Some of these opportunities, such as development planning, in-service education and training days and in-school coaching and mentoring, are experienced by all teachers; but the full extent of the CPD activities you undertake will depend on your own particular development needs and preferences, as well as on how they change over time.
For instance, you may take responsibility for a 'whole-school' project, allowing you to enhance your skills and experience while making a contribution to your school's development priorities. This could mean anything from exploring new ways of raising achievement in a particular subject or from a particular age group, to investigating how best to use technology in the classroom, to establishing closer links with the community or to taking responsibility for your school's website.

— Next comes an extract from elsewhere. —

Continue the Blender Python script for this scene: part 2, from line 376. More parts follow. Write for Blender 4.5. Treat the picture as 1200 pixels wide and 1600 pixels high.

You may choose to take advantage of the wide range of funding and opportunities available to complete training courses in specialist skills and knowledge relating to the delivery of your subject or another aspect of schooling - eg special educational needs.
Or you may take the chance to attend conferences and events that will allow you to meet and learn from other teachers and schools, adding their knowledge and experience to your own.
It may also be possible for you to pursue further study at postgraduate level. Master's courses - eg Master of Arts (MA), Master of Science (MSc) and Master of Education (MEd) - combine teaching and research-based project work to help you build on your previous qualifications, experience and training and achieve a more advanced level of knowledge and understanding.
Advanced skills teacher (AST)
ASTs are teachers who have reached standards of excellence in their profession. They work as classroom teachers for 80 per cent of their time but also work to raise standards of teaching and learning more generally - for example, by spending a day a week on projects spanning a number of schools or working to enhance the skills of teachers in their own and other schools.